I was on a forty minute ride today and after returning to the house I decided to see if the final gear was getting hot. Well it was hot and felt hotter than I orginally thought that it should be. My question is should you be able to rest a hand on it, or should it be so hot that you can not leave your hand on it. I also noticed a build up of dust on the rear wheel rim at the center of the wheel. I did not think that this was brake dust because there was none on the front wheel. Any thoughts?

I would think it gets pretty damn hot.

It's connected to the engine/trans and those gears spinning around got to generate some heat.

Slide under your car and touch the pumpkin after a long ride. I think you'll find it warm.

 
The final drive will run pretty warm. I wouldn't expect to be able to lay a hand on it (for very long anyway....) after running at highway speeds. The temp is going to vary according to the speed and load. Since Yamaha specs a special lube for it (that they are very proud of) they must expect it to run pretty warm....warm enough to require a synthetic gear oil. What you describe sounds perfectly normal from my experience.

Not sure about the dust observation. I always assumed the rear wheel gets dirtier because it is following the front tire that is kicking up dust to be deposited inside the rear wheel.

 
... My question is should you be able to rest a hand on it, or should it be so hot that you can not leave your hand on it. I also noticed a build up of dust on the rear wheel rim at the center of the wheel. I did not think that this was brake dust because there was none on the front wheel. Any thoughts?
If your rear brake is binding (or you're resting your foot on the lever a bit) then maybe it is brake dust on the wheel, and it's the brake's heat getting to the rear drive. Put it on the stand and see if the wheel spins OK.

Just a thought.

 
Astar,

Considering the absolute dearth of rear drive failures with this bike, I wouldn't get too concerned about it - unless the last person that changed the rear drive fluid forgot to put in the new stuff after draining out the old.... now that could be a problem.

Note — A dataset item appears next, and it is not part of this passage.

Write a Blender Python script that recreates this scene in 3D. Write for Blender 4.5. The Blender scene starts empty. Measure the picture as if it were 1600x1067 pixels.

If all you've got on your rear wheel is dust, consider yourself lucky. Me, I've got dust, excess Honda Moly60, bug guts, , chewing gum wads, miscellaneous animal parts, tobacco juice, and even some fresh seal coat compliments of UDOT. Not a pretty sight, but it still turns.

And it doesn't leak pretty purple fluid all over the road. ;)

 
Thanks for the input. I changed the gear oil myself about 900 miles ago. I checked the level after the ride and it was fine. I was just worried about nothing I guess. I will probably not crawl under the car and put my hand on the pumpkin.

 
I guess. I will probably not crawl under the car and put my hand on the pumpkin.

I wouldn't either but you never know when someone will fall for that old trick :rolleyes:

But I bet a lot of members are now going to touch their final drive. I know I do evey morning about 6:00am :unsure:

 
I too was surprized to find out how hot it gets. It won't burn you, but you'd be hard pressed to hold your hand on it after a good run. The pickup diff. on the highway gets too hot to touch even traveling with no load.

 
I "need" another farkle...don't have a plan install for April yet

would one of those auto chain oilers work with water spraying on the rear end ???